United States v. Cabrera

*888ORDER

Javier Cabrera pleaded guilty to distributing more than 500 grams of cocaine, see 21 U.S.C. § 841(a)(1), and the district court sentenced him to the statutory minimum of 60 months’ imprisonment. See id. § 841(b)(l)(B)(ii). Cabrera appeals, but his appointed lawyer seeks to withdraw because he cannot identify a nonfrivolous issue for appeal. Anders v. California, 386 U.S. 738, 744, 87 S.Ct. 1396, 18 L.Ed.2d 493 (1967). Cabrera has not responded to counsel’s motion, see CIR. R. 51(b), and we confine our review to the potential issues identified in counsel’s facially adequate brief, see United States v. Schuh, 289 F.3d 968, 973-74 (7th Cir.2002).

Cabrera has not expressed a desire to set aside his guilty plea. Thus, counsel should have omitted from his submission any discussion of the adequacy of the plea colloquy and the voluntariness of the guilty plea. See United States v. Knox, 287 F.3d 667, 671-72 (7th Cir.2002).

Counsel considers whether Cabrera could argue that he should not have received criminal-history points for two charges that the State of Wisconsin dismissed through its deferred-prosecution program. To enter that program, Cabrera was required to plead guilty to the charges, and once he fulfilled the program’s requirements, the State dismissed both charges. The district court assessed two points for those charges, however, because in both cases Cabrera admitted his guilt. See U.S.S.G. § 4A1.2(f). Cabrera objected to the assessment because, he argued, his guilty pleas were considered withdrawn after the State dismissed the charges against him.
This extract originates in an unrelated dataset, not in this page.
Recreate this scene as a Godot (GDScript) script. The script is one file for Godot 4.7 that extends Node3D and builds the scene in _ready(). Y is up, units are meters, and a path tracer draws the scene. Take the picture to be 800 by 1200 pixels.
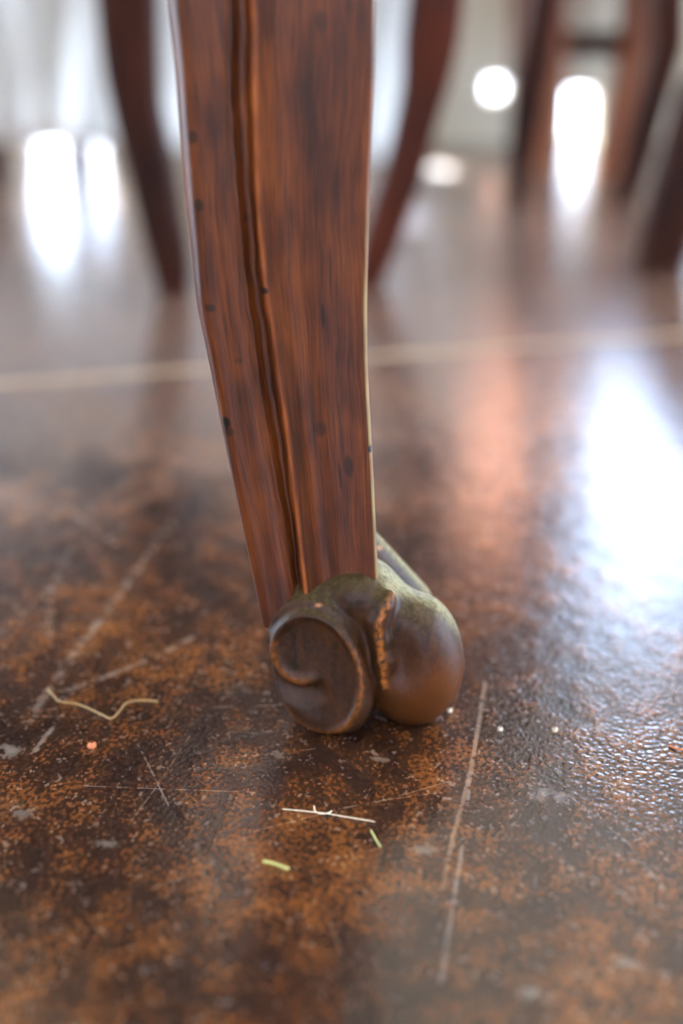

See Wis. Stat. § 971.37(4). But U.S.S.G. § 4A1.2(f) states that such diversionary dispositions count as prior sentences if they result from an admission of guilt, even if a conviction is not formally entered. Because Cabrera pleaded guilty to both charges as part of the deferred-prosecution program, the court correctly assessed two criminal-history points for the charges. See United States v. Jones, 448 F.3d 958, 960-61 (7th Cir.2006).

Counsel also questions whether Cabrera could argue that his prison sentence is unreasonable. But the district court properly calculated the guidelines range and adequately considered the sentencing factors listed in 18 U.S.C. § 3553(a) before sentencing Cabrera to the statutory minimum of 60 months. The court acknowledged Cabrera’s argument that he has six children to support but emphasized that he had provided that support through the sale of drugs. Cabrera’s within-guidelines sentence is presumed reasonable, and counsel does not identify a reason to disturb that presumption. See Rita v. United States, 551 U.S. 338, 347, 127 S.Ct. 2456, 168 L.Ed.2d 203 (2007). Moreover, the court was not authorized to sentence Cabrera below the statutory minimum. See United States v. Clark, 538 F.3d 803, 809 (7th Cir.2008); United States v. Roberson, 474 F.3d 432, 436-37 (7th Cir.2007). Thus, we agree with counsel that it would be frivolous to challenge Cabrera’s sentence.

Accordingly, we GRANT counsel’s motion to withdraw and DISMISS Cabrera’s appeal.